- _Provided data_

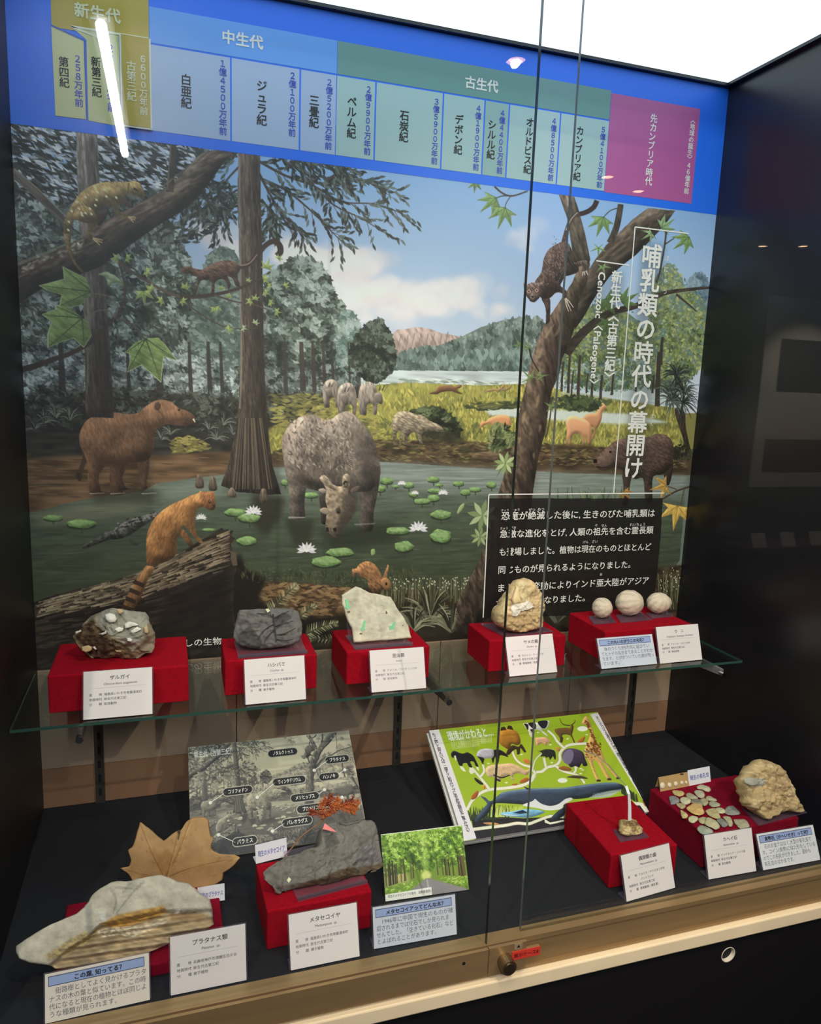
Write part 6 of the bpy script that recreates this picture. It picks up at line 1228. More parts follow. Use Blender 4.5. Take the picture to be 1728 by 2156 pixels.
# --- rock full of shells
pl = tilt_plane(240, 1392, TOP['A'], .30)
out = Z1(540, 435, 575, 395, 615, 372, 612, 350, 645, 318, 690, 278, 745, 255, 800, 228, 850, 213, 900, 222, 960, 232, 1020, 240, 1100, 250, 1125, 280, 1130, 320, 1160, 375, 1178, 415, 1170, 520, 1150, 555, 1100, 560, 1030, 610, 960, 622, 920, 600, 880, 585, 820, 600, 700, 618, 650, 575, 590, 520, 560, 480)
cv = px_canvas(140, 1270, 340, 1405, 4, (148, 134, 112)); cv.k = 3
cv.poly(Z1(770, 240, 850, 210, 960, 228, 1110, 250, 1130, 320, 1090, 430, 1000, 500, 900, 450, 820, 400, 760, 330), (158, 153, 140), sm=True)
cv.poly(Z1(540, 435, 620, 355, 700, 330, 780, 380, 850, 440, 980, 510, 1010, 600, 900, 600, 700, 620, 560, 490), (112, 92, 68), sm=True, tx=(.3, 30, 14, .35)); cv.poly(Z1(640, 350, 700, 300, 740, 330, 700, 350), (86, 66, 44)); cv.poly(Z1(640, 400, 820, 430, 880, 520, 760, 560, 660, 500), (74, 54, 36), .6, 8)
for i in range(60): cv.dab(*cv.map(np.array([(150 + cv.rng.rand() * 180, 1280 + cv.rng.rand() * 110)]))[0], 14, 3, cv.rng.rand() * 3, np.array(((168, 150, 122), (92, 76, 56), (186, 170, 140))[i % 3]) / 255, .5)
def facet(p): # the cut grey face lies flat, the broken side falls away to the left
    x, y = p; d = (x - 215) * .55 + (y - 1330) * -.84
    return -.010 * max(0, -d - 4) / 30 + .004 * min(1, max(0, d) / 20)
t = thing('shell_rock', pl[0], 'brown and grey rock full of white shell pieces on the leftmost red block', 'rock')
stone('stone_body', out, pl, .022, .05, rockm, t, cv, 3, .007, 46, TOP['A'], shape=facet, pw=3.4, chip=9)
for i, q in enumerate(((790, 265, 830, 252, 870, 268, 888, 300, 870, 325, 830, 328, 800, 305), (940, 340, 975, 318, 1020, 325, 1055, 345, 1000, 360, 945, 375), (865, 378, 905, 358, 940, 370, 930, 395, 890, 402), (988, 390, 1040, 358, 1078, 375, 1040, 400, 1000, 412), (958, 445, 985, 442, 1005, 458, 995, 475, 965, 470), (1090, 370, 1110, 330, 1128, 395, 1118, 415, 1095, 405), (745, 415, 790, 400, 808, 385, 805, 410, 780, 422), (615, 510, 660, 498, 700, 510, 695, 540, 650, 555, 620, 540), (880, 225, 920, 222, 940, 245, 915, 265, 890, 255), (570, 400, 610, 382, 615, 395, 575, 415), (700, 510, 720, 505, 735, 530, 720, 535), (870, 535, 925, 540, 920, 552, 880, 548))):
    c0 = np.mean(Z1(*q), 0); stone('shell', Z1(*q), (pl[0] + pl[3] * (.0262 + facet(c0) + .001), pl[1], pl[2], pl[3]), .0022, .006, pale_shell if i not in (5, 7, 8, 11) else mat('shell_tan', (204, 172, 128), .6, var=.12, scale=80), t, None, 40 + i, .0012, 90, N=22, M=5)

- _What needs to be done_
From the data above, write out everything exactly except the pictures.

- _Task solution_
Write part 6 of the bpy script that recreates this picture. It picks up at line 1228. More parts follow. Use Blender 4.5. Take the picture to be 1728 by 2156 pixels.
# --- rock full of shells
pl = tilt_plane(240, 1392, TOP['A'], .30)
out = Z1(540, 435, 575, 395, 615, 372, 612, 350, 645, 318, 690, 278, 745, 255, 800, 228, 850, 213, 900, 222, 960, 232, 1020, 240, 1100, 250, 1125, 280, 1130, 320, 1160, 375, 1178, 415, 1170, 520, 1150, 555, 1100, 560, 1030, 610, 960, 622, 920, 600, 880, 585, 820, 600, 700, 618, 650, 575, 590, 520, 560, 480)
cv = px_canvas(140, 1270, 340, 1405, 4, (148, 134, 112)); cv.k = 3
cv.poly(Z1(770, 240, 850, 210, 960, 228, 1110, 250, 1130, 320, 1090, 430, 1000, 500, 900, 450, 820, 400, 760, 330), (158, 153, 140), sm=True)
cv.poly(Z1(540, 435, 620, 355, 700, 330, 780, 380, 850, 440, 980, 510, 1010, 600, 900, 600, 700, 620, 560, 490), (112, 92, 68), sm=True, tx=(.3, 30, 14, .35)); cv.poly(Z1(640, 350, 700, 300, 740, 330, 700, 350), (86, 66, 44)); cv.poly(Z1(640, 400, 820, 430, 880, 520, 760, 560, 660, 500), (74, 54, 36), .6, 8)
for i in range(60): cv.dab(*cv.map(np.array([(150 + cv.rng.rand() * 180, 1280 + cv.rng.rand() * 110)]))[0], 14, 3, cv.rng.rand() * 3, np.array(((168, 150, 122), (92, 76, 56), (186, 170, 140))[i % 3]) / 255, .5)
def facet(p): # the cut grey face lies flat, the broken side falls away to the left
    x, y = p; d = (x - 215) * .55 + (y - 1330) * -.84
    return -.010 * max(0, -d - 4) / 30 + .004 * min(1, max(0, d) / 20)
t = thing('shell_rock', pl[0], 'brown and grey rock full of white shell pieces on the leftmost red block', 'rock')
stone('stone_body', out, pl, .022, .05, rockm, t, cv, 3, .007, 46, TOP['A'], shape=facet, pw=3.4, chip=9)
for i, q in enumerate(((790, 265, 830, 252, 870, 268, 888, 300, 870, 325, 830, 328, 800, 305), (940, 340, 975, 318, 1020, 325, 1055, 345, 1000, 360, 945, 375), (865, 378, 905, 358, 940, 370, 930, 395, 890, 402), (988, 390, 1040, 358, 1078, 375, 1040, 400, 1000, 412), (958, 445, 985, 442, 1005, 458, 995, 475, 965, 470), (1090, 370, 1110, 330, 1128, 395, 1118, 415, 1095, 405), (745, 415, 790, 400, 808, 385, 805, 410, 780, 422), (615, 510, 660, 498, 700, 510, 695, 540, 650, 555, 620, 540), (880, 225, 920, 222, 940, 245, 915, 265, 890, 255), (570, 400, 610, 382, 615, 395, 575, 415), (700, 510, 720, 505, 735, 530, 720, 535), (870, 535, 925, 540, 920, 552, 880, 548))):
    c0 = np.mean(Z1(*q), 0); stone('shell', Z1(*q), (pl[0] + pl[3] * (.0262 + facet(c0) + .001), pl[1], pl[2], pl[3]), .0022, .006, pale_shell if i not in (5, 7, 8, 11) else mat('shell_tan', (204, 172, 128), .6, var=.12, scale=80), t, None, 40 + i, .0012, 90, N=22, M=5)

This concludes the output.